Available data:
:::

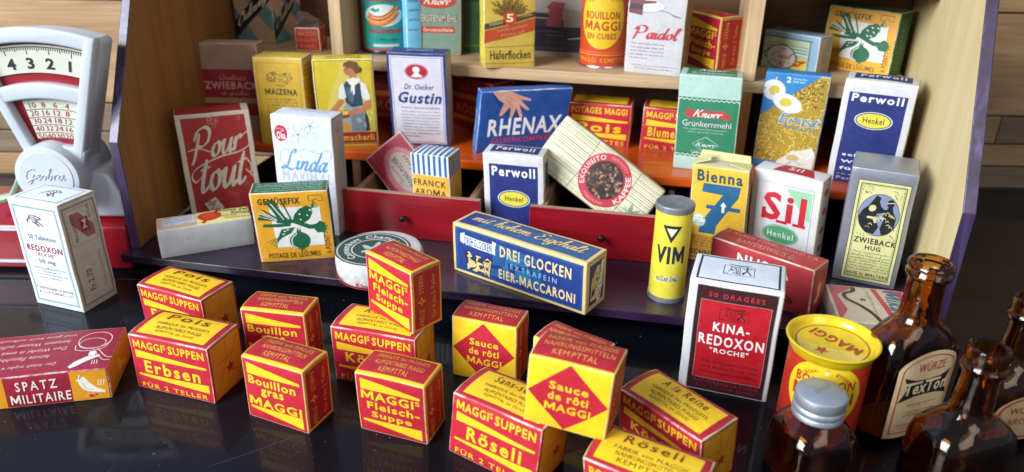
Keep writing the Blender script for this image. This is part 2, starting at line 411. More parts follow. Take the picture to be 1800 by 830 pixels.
# ------------------------------------------------------------ folded cartons
def gridlines(L, r):
    n = max(2, min(16, int(round((L-2*r)/.42)))); return [0, r*.35, *[r+(L-2*r)*i/n for i in range(n+1)], L-r*.35, L]
class Carton(Art):
    def __init__(s, name, label, cat, pose, cols, edge, r=.055, bulge=.035, group=None, seed=1, full=False, part='carton', arch=0.0):
        x, y, yaw, w, d, h, lean, roll, z = pose
        s.w, s.d, s.h, s.r = w, d, h, r; s.bulge = bulge; s.full = full; s.arch = arch; s.seed = seed
        s.sl = 0 if full else math.tan(lean); s.sr = 0 if full else math.tan(roll)
        rg = random.Random(seed); s.ph = [rg.uniform(0, 6.28) for _ in range(9)]; s.fr = [rg.uniform(.7, 1.6) for _ in range(9)]
        s.gx, s.gy, s.gz = gridlines(w, r), gridlines(d, r), gridlines(h, r)
        cuts = {'F': (s.gx[1:-1], s.gz[1:-1]), 'R': (s.gy[1:-1], s.gz[1:-1]), 'L': (s.gy[1:-1], s.gz[1:-1]), 'T': (s.gx[1:-1], s.gy[1:-1])}
        cuts['L'] = ([d-g for g in s.gy[1:-1]], s.gz[1:-1])
        Art.__init__(s, {'F': (w, h), 'R': (d, h), 'L': (d, h), 'T': (w, d)}, s.map, cuts)
        s.root = tag(empty(name, (x, y, z), yaw), label, cat, group)
        if full:
            c, q = math.cos(yaw), math.sin(yaw); Rz = Matrix(((c, -q, 0), (q, c, 0), (0, 0, 1)))
            c, q = math.cos(lean), math.sin(lean); Rx = Matrix(((1, 0, 0), (0, c, q), (0, -q, c)))
            c, q = math.cos(roll), math.sin(roll); Ry = Matrix(((c, 0, q), (0, 1, 0), (-q, 0, c)))
            M = Rz@Rx@Ry; lo = min((M@Vector((a*w, b*d, t*h))).z for a in (-.5, .5) for b in (0, 1) for t in (0, 1))
            s.root.rotation_euler = M.to_euler(); s.root.location.z = (z-lo)*U
        s._body(cols, edge, part)
    def surf(s, x, y, z, off):
        """x,y,z on the sharp box in [0,w]x[0,d]x[0,h]"""
        p = np.stack([x, y, z], 1); L = np.array([s.w, s.d, s.h]); r = s.r
        inn = np.clip(p, r, L-r); dv = p-inn; nn = np.linalg.norm(dv, axis=1, keepdims=True); nn[nn < 1e-9] = 1
        p = inn+dv/nn*(r+np.asarray(off).reshape(-1, 1))
        a = np.clip(2*p[:, 0]/s.w-1, -1, 1); b = np.clip(2*p[:, 1]/s.d-1, -1, 1); c = np.clip(2*p[:, 2]/s.h-1, -1, 1)
        k = s.bulge; q = p.copy()
        q[:, 0] += k*a*(1-b*b)*(1-c*c); q[:, 1] += k*b*(1-a*a)*(1-c*c); q[:, 2] += np.where(c > 0, 1.6*k*c*(1-a*a)*(1-b*b), 0)
        q[:, 2] += s.arch*(1-b*b)*np.clip(p[:, 2]/s.h, 0, 1)**6; q[:, 0] += s.arch*.5*a*(1-b*b)*np.clip(p[:, 2]/s.h, 0, 1)**3
        am = .011*np.clip(p[:, 2]/.6, 0, 1)
        f, h = s.fr, s.ph
        for i in range(3):
            q[:, i] += am*(np.sin(p[:, 0]*f[i]*1.5+h[i])+np.sin(p[:, 1]*f[i+3]*1.5+h[i+3])+np.sin(p[:, 2]*f[i+6]*1.5+h[i+6]))*(1.0 if i < 2 else .8)
        q[:, 0] += s.sr*p[:, 2]-s.w/2; q[:, 1] += s.sl*p[:, 2]
        return q
    def map(s, face, u, v, off):
        z0 = np.zeros_like(u)
        if face == 'F': return s.surf(u, z0, v, off)
        if face == 'R': return s.surf(z0+s.w, u, v, off)
        if face == 'L': return s.surf(z0, s.d-u, v, off)
        return s.surf(u, v, z0+s.h, off)
    def _body(s, cols, edge, part):
        # cols: dict of face colour F,R,L,T,(B back, D down)
        V = []; F = []; M = []; names = ['F', 'R', 'L', 'T', 'B', 'D']
        mats = [paper(cols.get(n, cols['F'])) for n in names]+[edgemat(edge)]
        def add(fn, A, B, mi, flip):
            k = len(V); nb = len(B)
            for a in A:
                for b in B: V.append(fn(a, b))
            for i in range(len(A)-1):
                for j in range(nb-1):
                    q = (k+i*nb+j, k+(i+1)*nb+j, k+(i+1)*nb+j+1, k+i*nb+j+1)
                    F.append(q[::-1] if flip else q)
                    M.append(6 if (i < 2 or i > len(A)-4 or j < 2 or j > nb-4) else mi)
        w, d, h = s.w, s.d, s.h
        add(lambda a, b: (a, 0, b), s.gx, s.gz, 0, False); add(lambda a, b: (w, a, b), s.gy, s.gz, 1, False)
        add(lambda a, b: (0, a, b), s.gy, s.gz, 2, True); add(lambda a, b: (a, b, h), s.gx, s.gy, 3, False)
        add(lambda a, b: (a, d, b), s.gx, s.gz, 4, True); add(lambda a, b: (a, b, 0), s.gx, s.gy, 5, True)
        P = np.array(V, float); Q = s.surf(P[:, 0], P[:, 1], P[:, 2], np.zeros(len(P)))
        o = mesh_obj(part, Q, F, mats, M, s.root, True)
        bm = bmesh.new(); bm.from_mesh(o.data); bmesh.ops.remove_doubles(bm, verts=bm.verts, dist=1e-6); bm.to_mesh(o.data); bm.free()
    def done(s, gloss=.48):
        rg = random.Random(s.seed*7+1)
        if s.h > 1.7 and not s.full:         # the slot where the lid tucks in, its white board showing in places
            e = .045/s.h; y = 1-.075/s.h
            s.line('R', [(.05, y), (.35, y-e*rg.uniform(0, .8)), (.7, y-e*rg.uniform(0, .8)), (.95, y)], .022, '2a2018', 12)
            s.line('R', [(.06, y+e), (.5, y+e*.7), (.94, y+e)], .030, 'b8ad98', 11.5)
        s.build(s.root, gloss); return s.root
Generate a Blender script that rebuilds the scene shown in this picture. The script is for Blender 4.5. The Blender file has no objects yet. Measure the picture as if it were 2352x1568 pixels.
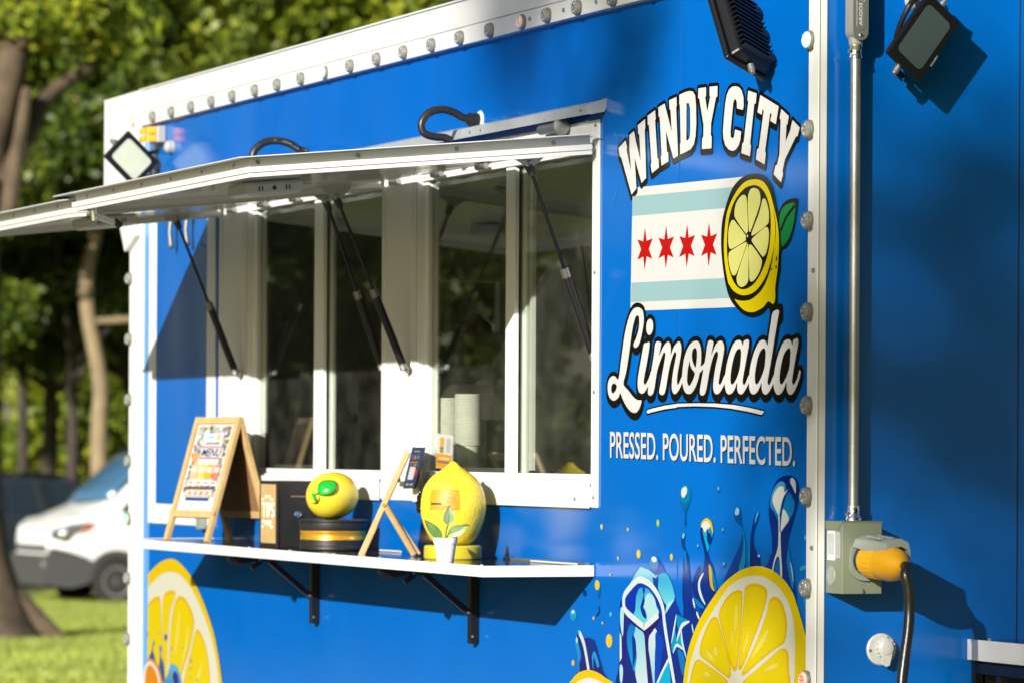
import bpy, bmesh, math, random
import numpy as np
from mathutils import Vector, Matrix
from mathutils.geometry import tessellate_polygon
random.seed(7)
rng = np.random.default_rng(11)
scene = bpy.context.scene
COL = scene.collection
R = math.radians

# ------------------------------------------------------------------ camera
W, H = 2352.0, 1568.0                      # measuring grid used for the photograph
F = 9473.0; ROLL = .0055; PX, PY = 1176.0, 1035.5
PHI = math.atan(3726 / F)
FW = np.array([-math.cos(PHI), math.sin(PHI), 0.0]); RT = np.array([FW[1], -FW[0], 0.0]); UP = np.array([0, 0, 1.0])
def ray(x, y):
    dx = x - PX; dy = -(y - PY); c, s = math.cos(ROLL), math.sin(ROLL)
    return FW * F + RT * (dx * c - dy * s) + UP * (dx * s + dy * c)
_r = ray(1882, 1035.5); _r = _r / (_r @ FW)
CAM = -_r * 9.18; CAM[2] = 1.65
def onY(x, y, yy=0.0):                      # point of the plane y = yy seen at (x, y)
    r = ray(x, y); return CAM + (yy - CAM[1]) / r[1] * r
def onX(x, y, xx=0.0):
    r = ray(x, y); return CAM + (xx - CAM[0]) / r[0] * r
def atD(x, y, d):                           # point at distance d in front of the camera
    r = ray(x, y); return CAM + r / (r @ FW) * d
def AX(px, yy=0.0): return float(onY(px, 800, yy)[0])
cam_d = bpy.data.cameras.new("camera"); cam = bpy.data.objects.new("camera", cam_d); COL.objects.link(cam)
c_, s_ = math.cos(ROLL), math.sin(ROLL)
Rv = RT * c_ + UP * s_; Uv = -RT * s_ + UP * c_
m = Matrix(((Rv[0], Uv[0], -FW[0], CAM[0]), (Rv[1], Uv[1], -FW[1], CAM[1]), (Rv[2], Uv[2], -FW[2], CAM[2]), (0, 0, 0, 1)))
cam.matrix_world = m
cam_d.sensor_width = 36; cam_d.lens = F / W * 36; cam_d.shift_y = (PY - H / 2) / W
cam_d.clip_start = .1; cam_d.clip_end = 900
cam_d.dof.use_dof = True; cam_d.dof.focus_distance = 9.75; cam_d.dof.aperture_fstop = 6.0; cam_d.dof.aperture_blades = 0
scene.camera = cam

# ------------------------------------------------------------------ light
SUN = np.array([-.6192, .7167, -.3209]); SUN /= np.linalg.norm(SUN)
wd = bpy.data.worlds.new("World"); scene.world = wd; wd.use_nodes = True
nt = wd.node_tree; nt.nodes.clear()
sky = nt.nodes.new("ShaderNodeTexSky"); sky.sky_type = 'NISHITA'; sky.sun_disc = False
sky.sun_elevation = math.asin(-SUN[2]); sky.sun_rotation = math.atan2(-SUN[0], -SUN[1])
sky.air_density = 1.0; sky.dust_density = 1.2; sky.ozone_density = 1.0
bg = nt.nodes.new("ShaderNodeBackground"); bg.inputs[1].default_value = .05
wo = nt.nodes.new("ShaderNodeOutputWorld")
nt.links.new(sky.outputs[0], bg.inputs[0]); nt.links.new(bg.outputs[0], wo.inputs[0])
sl = bpy.data.lights.new("sun", 'SUN'); sl.energy = 5.0; sl.angle = R(.53); sl.color = (1.0, .96, .88)
so = bpy.data.objects.new("sun", sl); COL.objects.link(so)
so.rotation_euler = Vector(SUN).to_track_quat('-Z', 'Y').to_euler(); so.location = (12, -14, 20)
scene.view_settings.view_transform = 'Standard'; scene.view_settings.look = 'None'
scene.view_settings.gamma = 1; scene.view_settings.use_curve_mapping = False
scene.view_settings.exposure = .80
cy = scene.cycles
cy.max_bounces = 7; cy.diffuse_bounces = 3; cy.glossy_bounces = 4; cy.transmission_bounces = 5
cy.transparent_max_bounces = 10; cy.sample_clamp_indirect = 6; cy.use_denoising = True
cy.caustics_reflective = False; cy.caustics_refractive = False

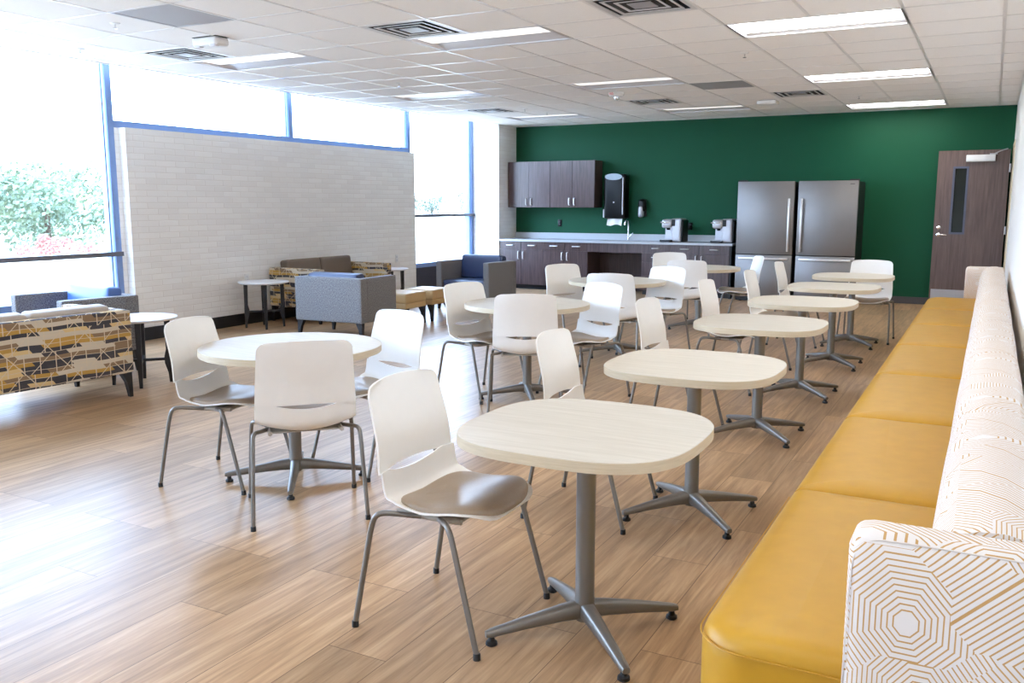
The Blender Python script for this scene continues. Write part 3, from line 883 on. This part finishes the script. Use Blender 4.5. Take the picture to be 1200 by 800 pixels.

:::

Problem description: Retype the section that opens with the line holding "Generate a Blender" and closes with the line holding "R = math.radians", exactly as it reads, without any pictures.

Output of the task:
Generate a Blender script that rebuilds the scene shown in this picture. The script is for Blender 4.5. The Blender file has no objects yet. Measure the picture as if it were 2352x1568 pixels.
import bpy, bmesh, math, random
import numpy as np
from mathutils import Vector, Matrix
from mathutils.geometry import tessellate_polygon
random.seed(7)
rng = np.random.default_rng(11)
scene = bpy.context.scene
COL = scene.collection
R = math.radians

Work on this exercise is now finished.